Pakistan's emergency may be a battle between forces of feudalism, modernity.

ByABC News
February 19, 2009, 12:48 AM

Nov. 18, 2007 — -- Observers attribute the current emergency President Gen. Pervez Musharraf declared in Pakistan solely to his alleged "greed for power" and desire to continue to hold the offices of both president and chief of army. Any mono-causal explanation of political events, especially those fuelled by power struggles, is immediately suspect, for they are outcomes of complex interactions of competing social forces.

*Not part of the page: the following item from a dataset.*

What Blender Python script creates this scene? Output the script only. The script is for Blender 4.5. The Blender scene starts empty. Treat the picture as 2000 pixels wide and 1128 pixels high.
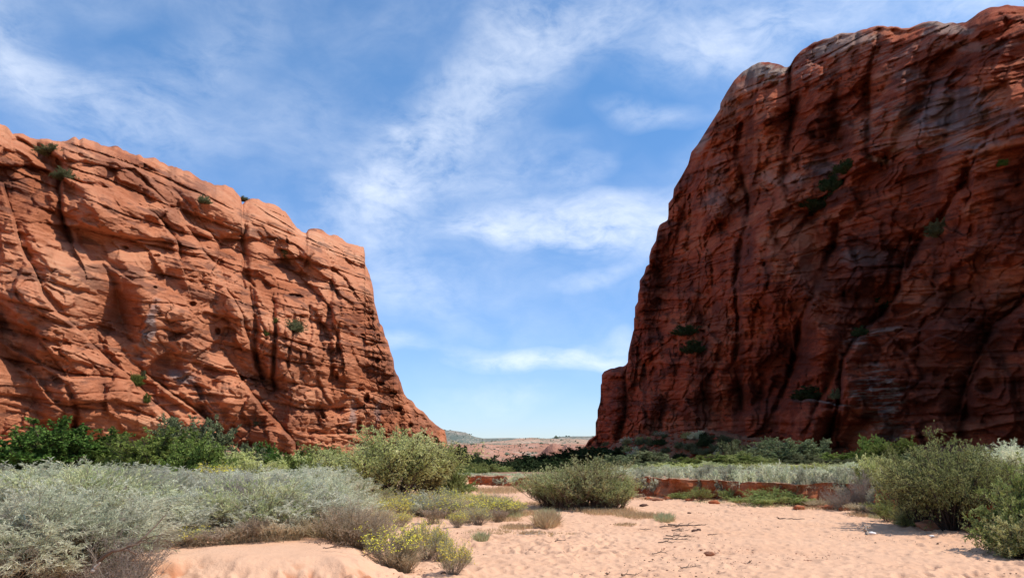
import bpy, math, random
import numpy as np
R = math.radians
scene = bpy.context.scene
col = scene.collection
# ------------------------------------------------------------------ camera
CAM_Z, PITCH, FPX = 1.6, math.atan(331/1450.0), 1450.0
cam_d = bpy.data.cameras.new("camera")
cam_d.sensor_width = 36.0
cam_d.lens = FPX/2000*36
cam_d.clip_start = 0.1
cam_d.clip_end = 40000
cam = bpy.data.objects.new("camera", cam_d)
cam.location = (0, 0, CAM_Z)
cam.rotation_euler = (math.pi/2+PITCH, 0, 0)
col.objects.link(cam)
scene.camera = cam
# ------------------------------------------------------------------ sun, sky, exposure
SUN_EL, SUN_AZ = R(54), R(99)          # azimuth clockwise from +Y (view direction)
sun_d = bpy.data.lights.new("sun", 'SUN')
sun_d.energy = 3.9
sun_d.angle = R(0.53)
sun_d.color = (1.0, 0.955, 0.89)
sun = bpy.data.objects.new("sun", sun_d)
sun.rotation_euler = (math.pi/2-SUN_EL, 0, -SUN_AZ+math.pi)
sun.location = (0, 0, 200)
col.objects.link(sun)
vs = scene.view_settings
scene.display_settings.display_device = 'sRGB'
vs.view_transform = 'Standard'
vs.look = 'None'
vs.gamma = 1.0
vs.use_curve_mapping = False
vs.exposure = 0.28
scene.cycles.max_bounces = 6
scene.cycles.diffuse_bounces = 3
scene.cycles.transmission_bounces = 3
scene.cycles.sample_clamp_indirect = 6.0

def link_nodes(nt):
    return nt.nodes, nt.links

def world():
    w = bpy.data.worlds.new("World")
    scene.world = w
    w.use_nodes = True
    nt = w.node_tree
    N, L = nt.nodes, nt.links
    for n in list(N): N.remove(n)
    out = N.new('ShaderNodeOutputWorld')
    bg = N.new('ShaderNodeBackground')
    bg.inputs['Strength'].default_value = 0.15
    L.new(bg.outputs[0], out.inputs[0])
    sky = N.new('ShaderNodeTexSky')
    sky.sky_type = 'NISHITA'
    sky.sun_disc = False
    sky.sun_elevation = SUN_EL
    sky.sun_rotation = SUN_AZ
    sky.altitude = 1000
    sky.air_density = 1.0
    sky.dust_density = 0.6
    sky.ozone_density = 1.6
    hs = N.new('ShaderNodeHueSaturation')
    hs.inputs['Saturation'].default_value = 1.15
    hs.inputs['Value'].default_value = 1.10
    L.new(sky.outputs[0], hs.inputs['Color'])
    tn = N.new('ShaderNodeMix'); tn.data_type = 'RGBA'; tn.blend_type = 'MULTIPLY'
    tn.inputs['Factor'].default_value = 1.0
    L.new(hs.outputs[0], tn.inputs['A'])
    # cirrus: direction -> azimuth / elevation, warped by noise, gathered in soft streak shapes
    tc = N.new('ShaderNodeTexCoord')
    sx = N.new('ShaderNodeSeparateXYZ')
    L.new(tc.outputs['Generated'], sx.inputs[0])
    def math_(op, a, b=None, c=None):
        n = N.new('ShaderNodeMath'); n.operation = op
        for i, v in enumerate((a, b, c)):
            if v is None: continue
            if isinstance(v, (int, float)): n.inputs[i].default_value = v
            else: L.new(v, n.inputs[i])
        return n.outputs[0]
    az = math_('ARCTAN2', sx.outputs[0], sx.outputs[1])
    el = math_('ARCSINE', sx.outputs[2])
    cr = N.new('ShaderNodeValToRGB')      # the pale band at the horizon is a little weaker than the sky model has it
    cr.color_ramp.elements[0].position = 0.0; cr.color_ramp.elements[0].color = (.60, .645, .83, 1)
    cr.color_ramp.elements[1].position = .5; cr.color_ramp.elements[1].color = (.86, 1.02, 1.07, 1)
    L.new(el, cr.inputs[0]); L.new(cr.outputs[0], tn.inputs['B'])
    cmb = N.new('ShaderNodeCombineXYZ')
    L.new(az, cmb.inputs[0]); L.new(el, cmb.inputs[1])
    def noise(vec, scale, detail, rough, dist=0.0, sc=(1, 1, 1), rot=0.0, lac=2.0, off=(0, 0, 0)):
        m = N.new('ShaderNodeMapping')
        m.inputs['Scale'].default_value = sc
        m.inputs['Rotation'].default_value = (0, 0, rot)
        m.inputs['Location'].default_value = off
        L.new(vec, m.inputs[0])
        n = N.new('ShaderNodeTexNoise')
        n.inputs['Scale'].default_value = scale
        n.inputs['Detail'].default_value = detail
        n.inputs['Roughness'].default_value = rough
        n.inputs['Distortion'].default_value = dist
        n.inputs['Lacunarity'].default_value = lac
        L.new(m.outputs[0], n.inputs['Vector'])
        return n
    # warp
    wn = noise(cmb.outputs[0], 4.0, 3, 0.5)
    vm = N.new('ShaderNodeVectorMath'); vm.operation = 'SUBTRACT'
    L.new(wn.outputs['Color'], vm.inputs[0]); vm.inputs[1].default_value = (.5, .5, .5)
    vs_ = N.new('ShaderNodeVectorMath'); vs_.operation = 'SCALE'
    L.new(vm.outputs[0], vs_.inputs[0]); vs_.inputs['Scale'].default_value = 0.14
    va = N.new('ShaderNodeVectorMath'); va.operation = 'ADD'
    L.new(cmb.outputs[0], va.inputs[0]); L.new(vs_.outputs[0], va.inputs[1])
    wv = va.outputs[0]
    def blob(x, y, lx, ly, deg, amp):
        # pixel of the photograph -> direction
        a, b = (x-1000)/FPX, (564-y)/FPX
        dx, dy, dz = a, math.cos(PITCH)-b*math.sin(PITCH), math.sin(PITCH)+b*math.cos(PITCH)
        l = math.sqrt(dx*dx+dy*dy+dz*dz)
        A, E = math.atan2(dx, dy), math.asin(dz/l)
        m = N.new('ShaderNodeMapping'); m.vector_type = 'TEXTURE'
        m.inputs['Location'].default_value = (A, E, 0)
        m.inputs['Rotation'].default_value = (0, 0, R(deg))
        m.inputs['Scale'].default_value = (lx/FPX, ly/FPX, 1)
        L.new(wv, m.inputs[0])
        g = N.new('ShaderNodeTexGradient'); g.gradient_type = 'SPHERICAL'
        L.new(m.outputs[0], g.inputs[0])
        ss = math_('SMOOTH_MIN', g.outputs['Fac'], 0.8, 0.3)
        return math_('MULTIPLY', ss, amp*.58)
    tot = None
    for bl in CLOUDS:
        o = blob(*bl)
        tot = o if tot is None else math_('ADD', tot, o)
    # fibres: noise drawn out along the wind (up to the right), soft between
    f1 = noise(wv, 8, 10, 0.64, 0.35, (1.0, 2.0, 1), R(-24))
    f2 = noise(cmb.outputs[0], 26, 6, 0.62, 0.5, (1.0, 1.7, 1), R(-16))
    f3 = noise(wv, 2.6, 4, 0.5, 0.0, (1, 1.5, 1), R(-25))
    fib = math_('ADD', math_('MULTIPLY', f1.outputs['Fac'], 1.0), math_('MULTIPLY', f2.outputs['Fac'], 0.45))
    fib = math_('SUBTRACT', fib, 0.52)
    fib = math_('MAXIMUM', math_('MULTIPLY', fib, 2.6), 0.0)
    dens = math_('MULTIPLY', tot, math_('ADD', math_('MULTIPLY', fib, 1.0), 0.10))
    veil = math_('MULTIPLY', math_('MAXIMUM', math_('SUBTRACT', f3.outputs['Fac'], 0.36), 0), 0.9)
    dens = math_('ADD', dens, math_('MULTIPLY', veil, math_('ADD', fib, 0.35)))
    dens = math_('SUBTRACT', 1.0, math_('POWER', 2.718, math_('MULTIPLY', dens, -1.0)))
    # nothing above the top of the dome or below the horizon
    up = math_('MULTIPLY', math_('ADD', el, 0.0), 9.0); 
    upc = N.new('ShaderNodeClamp'); L.new(up, upc.inputs[0])
    dens = math_('MULTIPLY', dens, math_('MULTIPLY', upc.outputs[0], .88))
    mix = N.new('ShaderNodeMix'); mix.data_type = 'RGBA'
    L.new(dens, mix.inputs['Factor'])
    L.new(tn.outputs['Result'], mix.inputs['A'])
    mix.inputs['B'].default_value = (6.7, 7.0, 7.5, 1)
    L.new(mix.outputs['Result'], bg.inputs['Color'])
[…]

Equally facile is the assertion that President George W. Bush is putting pressure on the "dictator" to save the Pakistani people and usher democracy. But as we know in the world of realpolitik, states are guided by interests and not by sentiments. It is naive to believe that President Bush and his administration are shedding tears for the democratic rights of Pakistani masses. Indeed, the Bush administration cheerfully continues to bankroll medieval kingdoms and emirates in West Asia. No mention of democracy there. Rather, we must dig deeper; we must look at U.S. interests in Pakistan and the surrounding region to understand Bush's foreign policy posture.

When Musharraf overthrew the democratically-elected Prime Minister Nawaz Sharif in the 1999 coup, he stymied Sharif's ploy to make the Koran the supreme law of the land a la Saudi Arabia and turn Pakistan into an undemocratic Islamic state. Western governments, especially in the U.S. and U.K., welcomed the "dictator" with open arms. They embraced him as a comrade-in-arms in the war against Islamic extremism. There was no talk of democracy then, because both Bush and Tony Blair took it for granted that Musharraf would be their docile ally.

But for Musharraf, Pakistan's national interest comes first. He refused to go along with Bush on Iraq. That was the first fissure.

Now, he is refusing to tow Bush's line and isolate Iran. In fact, he is going ahead with building the natural gas pipeline between Iran and Pakistan in the teeth of opposition from the Bush administration. Similarly, he is expanding bi-lateral relations and nuclear cooperation with China against the express wishes of the Bush administration. So he has fallen out of favor in Washington (and London).